The biggest connection to STREETWISE is one of the main themes: Jeff Bridges tells his kid “You keep me straight, I’ll keep you straight” which is the same thing Duane’s dad told him. What works about the movie is the relationship between father and son. It really is sad how little capacity this fuck has to show his son he cares. I mean to a certain extent he really does care but he sure doesn’t know how to show it and in the end what’s the difference, if you don’t care enough to show it then you don’t care enough. There are some good uncomfortable scenes like when he brings a gal home and pays his son to leave so they can get it on. That didn’t seem to be a big turn on to her, though.

That reminds me the one pretty phoney aspect is the love Bridges has for a gal he met through the “American Heart” penpal magazine while in the joint. Nice try martin but you are not gonna get a gal that is good looking and well adjusted through prison penpals. If that really happened even once in the history of prison penpals you shoulda done a documentary on that because that’s bottled lightning there pal. sorry but i gotta call it like i see it. Oh well, I guess we didn’t want to see Jeff making kissy faces at a grizzled hag with a black eye coughing up cigarette loogies. (sorry.)

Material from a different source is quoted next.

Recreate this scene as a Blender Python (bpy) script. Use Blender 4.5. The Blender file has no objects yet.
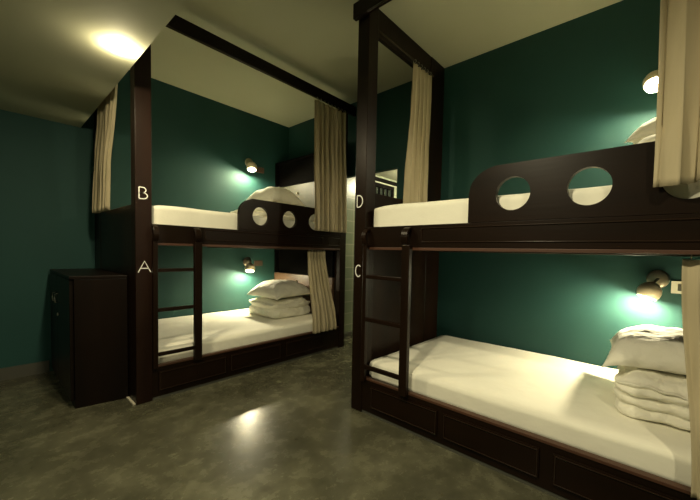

But other than that the movie feels very true to life. In the end you get the emotional connection you want between dad and son but it’s not to forced. He doesn’t suddenly turn around. They both fuck up pretty bad but they also both take a genuine step to be together.

I recommend AMERICAN HEART but I demand that you see STREETWISE. I really don’t have anything smart to say about it but I bet you will, so just shut yer yap for now and go see the fuckin thing. the end.